Comcast Corp., which has lost millions of cable-TV subscribers in recent years, is seeking to grow revenue and subscriber loyalty in its core cable business with new products based on the convergence of services.

Marcien Jenckes, a self-described “Internet guy,” is the man now assigned with taking this new-product development to a higher level.

He has been promoted to executive vice president of consumer services over video, phone, Internet, and home products – a first for the giant profit-making cable division.

One of several top executives at Comcast who cut their professional teeth at America Online, now AOL, he reports to cable division chief operating officer David Watson.

Jenckes, 43, said the “lines between our products are blurring.”

He believes the path forward for Comcast, or any company, is to “embrace innovation and change and I think Comcast has done that well.”

Comcast now has almost as many Internet subscribers, about 20 million, as it does cable-TV subscribers, and the challenge will be keeping and pleasing both groups.

Jenckes began his career at the Federal Reserve Bank of New York. He then worked for McKinsey & Co. in its telecom and media practice.
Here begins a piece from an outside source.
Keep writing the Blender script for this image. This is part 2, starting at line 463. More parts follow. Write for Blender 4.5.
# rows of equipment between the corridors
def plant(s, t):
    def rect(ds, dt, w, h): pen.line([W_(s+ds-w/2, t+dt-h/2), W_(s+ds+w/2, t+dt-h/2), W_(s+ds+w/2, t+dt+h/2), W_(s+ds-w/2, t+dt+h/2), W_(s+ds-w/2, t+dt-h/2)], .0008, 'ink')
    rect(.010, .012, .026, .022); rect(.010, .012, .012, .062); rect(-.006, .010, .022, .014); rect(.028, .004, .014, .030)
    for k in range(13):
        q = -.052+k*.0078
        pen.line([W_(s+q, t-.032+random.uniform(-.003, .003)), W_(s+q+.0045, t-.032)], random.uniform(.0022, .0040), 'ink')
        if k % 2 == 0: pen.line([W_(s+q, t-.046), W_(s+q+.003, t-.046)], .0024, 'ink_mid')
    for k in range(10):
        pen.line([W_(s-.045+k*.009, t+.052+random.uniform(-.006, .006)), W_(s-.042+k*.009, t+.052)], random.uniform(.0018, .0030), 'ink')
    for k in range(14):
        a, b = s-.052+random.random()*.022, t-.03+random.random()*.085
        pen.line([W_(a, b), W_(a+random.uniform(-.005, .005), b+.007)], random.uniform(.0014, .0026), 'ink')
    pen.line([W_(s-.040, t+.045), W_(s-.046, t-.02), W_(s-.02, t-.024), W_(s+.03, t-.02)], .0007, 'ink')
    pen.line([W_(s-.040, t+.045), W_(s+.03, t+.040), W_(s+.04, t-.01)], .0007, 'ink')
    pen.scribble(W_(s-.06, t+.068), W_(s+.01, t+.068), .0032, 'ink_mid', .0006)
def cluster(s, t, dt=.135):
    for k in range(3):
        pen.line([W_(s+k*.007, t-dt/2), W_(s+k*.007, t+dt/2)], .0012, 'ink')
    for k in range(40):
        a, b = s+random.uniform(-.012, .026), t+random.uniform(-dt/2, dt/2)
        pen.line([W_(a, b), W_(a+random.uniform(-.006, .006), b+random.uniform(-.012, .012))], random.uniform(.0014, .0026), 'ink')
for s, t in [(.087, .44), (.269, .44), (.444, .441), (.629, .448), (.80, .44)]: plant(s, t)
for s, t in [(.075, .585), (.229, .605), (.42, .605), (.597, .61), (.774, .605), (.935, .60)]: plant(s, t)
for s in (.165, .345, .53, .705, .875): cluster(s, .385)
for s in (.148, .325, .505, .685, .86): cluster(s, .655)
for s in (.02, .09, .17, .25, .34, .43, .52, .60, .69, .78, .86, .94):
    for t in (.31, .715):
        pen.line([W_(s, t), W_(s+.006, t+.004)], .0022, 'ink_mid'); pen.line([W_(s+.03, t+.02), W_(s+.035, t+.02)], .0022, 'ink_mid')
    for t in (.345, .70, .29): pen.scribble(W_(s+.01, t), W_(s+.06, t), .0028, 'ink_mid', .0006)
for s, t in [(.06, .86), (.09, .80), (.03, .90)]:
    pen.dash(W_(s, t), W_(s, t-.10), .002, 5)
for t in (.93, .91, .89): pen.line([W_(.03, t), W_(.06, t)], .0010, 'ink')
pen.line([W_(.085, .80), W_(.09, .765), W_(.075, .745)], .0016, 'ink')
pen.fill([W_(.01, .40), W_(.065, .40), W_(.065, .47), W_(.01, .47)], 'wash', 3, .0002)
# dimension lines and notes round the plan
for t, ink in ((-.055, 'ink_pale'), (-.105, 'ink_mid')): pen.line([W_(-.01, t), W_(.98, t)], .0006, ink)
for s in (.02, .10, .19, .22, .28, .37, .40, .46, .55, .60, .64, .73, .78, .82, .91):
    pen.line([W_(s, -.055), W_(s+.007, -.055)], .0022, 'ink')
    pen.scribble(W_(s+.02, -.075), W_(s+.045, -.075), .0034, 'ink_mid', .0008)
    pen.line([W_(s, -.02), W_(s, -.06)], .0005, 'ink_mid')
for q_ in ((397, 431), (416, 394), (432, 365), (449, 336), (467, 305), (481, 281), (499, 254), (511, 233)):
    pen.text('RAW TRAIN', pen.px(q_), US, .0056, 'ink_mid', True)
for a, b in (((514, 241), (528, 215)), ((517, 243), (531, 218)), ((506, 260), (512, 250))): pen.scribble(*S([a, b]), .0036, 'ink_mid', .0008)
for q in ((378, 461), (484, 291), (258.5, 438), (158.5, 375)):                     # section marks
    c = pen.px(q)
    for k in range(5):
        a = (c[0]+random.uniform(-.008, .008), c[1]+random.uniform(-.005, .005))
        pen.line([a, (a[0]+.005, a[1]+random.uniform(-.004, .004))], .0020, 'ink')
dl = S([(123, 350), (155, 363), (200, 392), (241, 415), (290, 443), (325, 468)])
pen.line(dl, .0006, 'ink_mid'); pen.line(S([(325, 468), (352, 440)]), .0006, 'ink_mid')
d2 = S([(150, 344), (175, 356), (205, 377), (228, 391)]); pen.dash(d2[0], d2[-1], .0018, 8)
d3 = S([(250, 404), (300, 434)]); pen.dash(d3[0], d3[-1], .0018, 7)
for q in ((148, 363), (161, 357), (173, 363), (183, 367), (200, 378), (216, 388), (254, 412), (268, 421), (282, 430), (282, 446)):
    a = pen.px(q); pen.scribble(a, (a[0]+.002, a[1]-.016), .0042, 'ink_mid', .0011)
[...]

He joined AOL in 2001 and launched www.aol.com, its ad-supported consumer portal.

Jenckes knew Neil Smit, the current Comcast cable division president and chief operating officer, at AOL, but they didn’t work together.

Other former AOL managers or executives at Comcast in Philadelphia include John Schanz, chief network officer; Tom Karinshak, senior vice president of customer experience; and Tom Wlodkowski, the sight-challenged vice president of accessibility, recently profiled in The Inquirer.

After AOL, Jenckes joined a company that evolved into Grab Media and then jumped to Comcast in 2010 as head of video products.

“Every element of the Comcast business has big business growth around it,” Jenckes said. “These are folks,” he said of Comcast leadership, “who have a vision of how consumer behavior evolves.”

COMCAST EXECUTIVE
Marcien Jenckes was born in Wichita, Kan., and lived as a child in Spain.

He is 43 and a graduate of the University of Virginia business school.

One of his favorite novels is 2003’s Shantaram, by Gregory David Roberts.

He’s an avid hockey player and lives in Wyndmoor with wife Sabrina and children Maia, Noah, and Carmela.